The other climate change denial
The long-awaited climate accord was signed in Paris. President Obama is taking a victory lap. The NYT breathlessly announced the implications for business:
It will spur banks and investment funds to shift their loan and stock portfolios from coal and oil to the growing industries of renewable energy like wind and solar. Utilities themselves will have to reduce their reliance on coal and more aggressively adopt renewable sources of energy. Energy and technology companies will be pushed to make breakthroughs to make better and cheaper batteries that can store energy for use when it is needed. And automakers will have to develop electric cars that win broader acceptance in the marketplace.
Perhaps. As long as investors, utilities, technology firms and auto makers can make money doing these things. Unfortunately, the climate deal does not prescribe any plan or policies to assure this, nor does it repeal the laws of economics, or the still-desperate need for global economic development. The obvious way to spur these results would be to implement a stiff tax on carbon, but that wasn’t a part of the deal, either.
With a carbon tax, all the other results listed above would follow. And if such a tax replaced income and sales taxes, it would achieve the key objectives of carbon reduction without stalling the economy, aside from dislocations in the energy sector. Politicians on the right wouldn’t propose such a replacement carbon tax because they don’t want to risk their support from oil companies, and many of them believe the problem of global warming is overstated. People on the left wouldn’t propose it because they are generally against replacing income taxes with something as “regressive” as a carbon tax. They would much prefer to add another layer of taxation, and use that money for their parochial purposes, including picking winners and losers in the technology development game, and to impose numerous new regulations on producers to restrict their emissions. Many of these people believe that central planning can get you as good results as market forces.
Unfortunately, the right has surrendered the discussion of climate change to the left, which means that to the extent that we get even ineffectual interventions, they are all but certain to hurt economic growth. People living in beachfront mansions may notice a two degree increase in global temperatures more than a two percent slowdown in economic growth. But people living in low-lying economies will be much more sensitive to an economic slowdown. Seventy five years ago, the Philippines and South Korea were at about the same place economically. The difference, with South Korea today having ten times the per capita GDP, was just two percent per year faster growth over that period.

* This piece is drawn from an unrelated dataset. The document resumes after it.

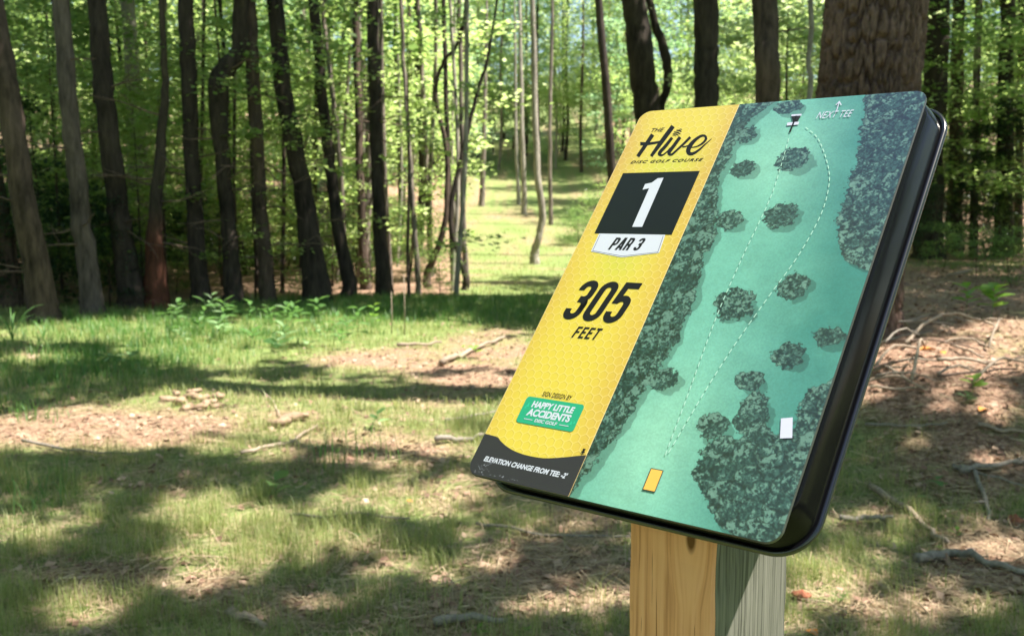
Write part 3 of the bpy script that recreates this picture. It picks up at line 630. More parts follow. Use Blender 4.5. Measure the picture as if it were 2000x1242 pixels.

Which of these countries today is better able to weather warmer temperatures, rising waters, and more frequent storms?
The world may be warming with serious consequences ahead. Those who disagree with that prognosis are called “deniers.” What do we call those who deny the economic impact of their proposals? The last time we were told, “The experts are in complete agreement; give me a trillion dollars and control of one sixth of the economy,” things did not work the way their models predicted.